Wolfgang Thierse kann verstehen, dass die aktuellen Krisen und politischen Herausforderungen Menschen verunsichern. Doch er warnt davor, populistischen Politikern mit einfachen Antworten zu vertrauen.
Der frühere Bundestagspräsident Wolfgang Thierse kann die Denkweise von AfD-Wählern nicht nachvollziehen. Er könne zwar verstehen, dass diese Menschen aufgrund der gewaltigen Veränderungen verunsichert seien, sagte der SPD-Politiker im Interview der Verlagsgruppe Bistumspresse (Sonntag). Gerade im Osten Deutschlands gebe es so etwas wie eine Veränderungserschöpfung. “Aber ich verstehe nicht, warum Menschen ihren Ärger und ihre Empörung und Hoffnungen zu einer Partei tragen, die nichts Konstruktives für sie tut. Einer Partei, die die wirtschaftliche und soziale Zukunft unseres Landes gefährdet und nur Falsches verspricht.”
Thierse nannte es eine Illusion, dass Deutschland seine Grenzen wieder schließen könne, “es sei denn, man will den wirtschaftlichen Ruin des Landes”. Deutschland lebe von der Offenheit der Welt. “Unserer Exportwirtschaft verdanken wir den Reichtum unseres Landes.”
Derzeit gibt es laut Thierse eine Fülle von Herausforderungen. Dazu gehörten Migrationsbewegungen, die digitale Transformation, die ökologische Herausforderung sowie die Kriege in der Ukraine und im Nahen Osten. All das sei gleichzeitig politisch zu gestalten, was Angst, Abwehr, Ärger und zum Teil Wut erzeuge. “Das wiederum macht manche Menschen verführbar für einfache Antworten und für Schuldzuweisungen sowie für Parteipolitiker, die ihnen das Blaue vom Himmel versprechen.”
Nach Worten des Politikers erfordert die Integration von Migranten enorme Anstrengungen. “Sie verlangt von den zu uns Gekommenen viel, und sie verlangt von den Einheimischen viel. Das geht nicht ohne Belastungen und Konflikte.” Aber in einer globalisierten Welt werde es weiterhin Zuwanderung geben. Auch brauche Deutschland Zuwanderung, um die wirtschaftliche und soziale Zukunft zu sichern. “In der Migrationspolitik muss es deshalb um Regelungen und Steuerung gehen und auch um bessere Absprachen mit den Kommunen.”

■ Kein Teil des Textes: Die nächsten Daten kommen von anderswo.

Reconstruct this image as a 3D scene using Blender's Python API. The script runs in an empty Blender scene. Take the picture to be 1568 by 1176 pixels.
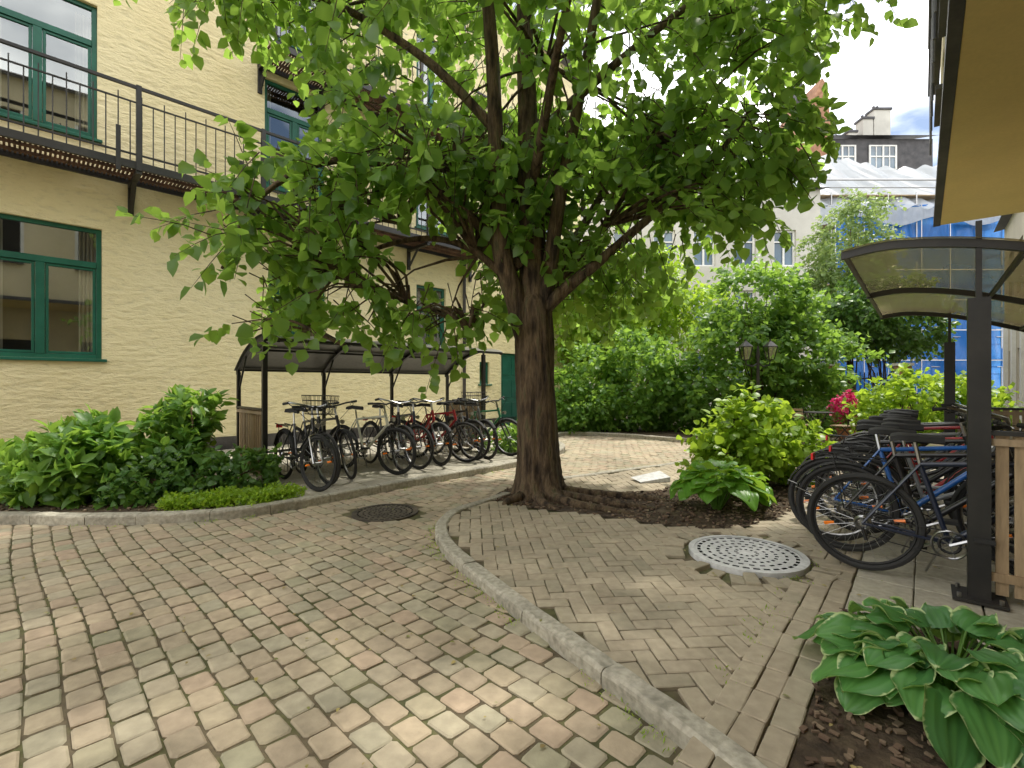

Aus Thierses Sicht ist es zu einfach, den Aufstieg der Populisten nur damit zu erklären, dass die Bundesregierung nicht immer gute Arbeit leiste. “Vergleichbare Situationen gibt es in nahezu allen demokratischen Ländern. Das ist kein spezifisch deutsches Problem.” Allerdings sollte die gegenwärtige Regierung weniger streiten und ihre Beschlüsse überzeugend erklären. Die Menschen müssten dann aber auch zuhören. Das aber sei heute nicht mehr selbstverständlich. “Wir leben in einer zersplitterten Kommunikationssituation.” Viele AfD-Wähler hielten sich vorwiegend in den Echoräumen des Internets auf, in denen sie sich zunehmend radikalisierten.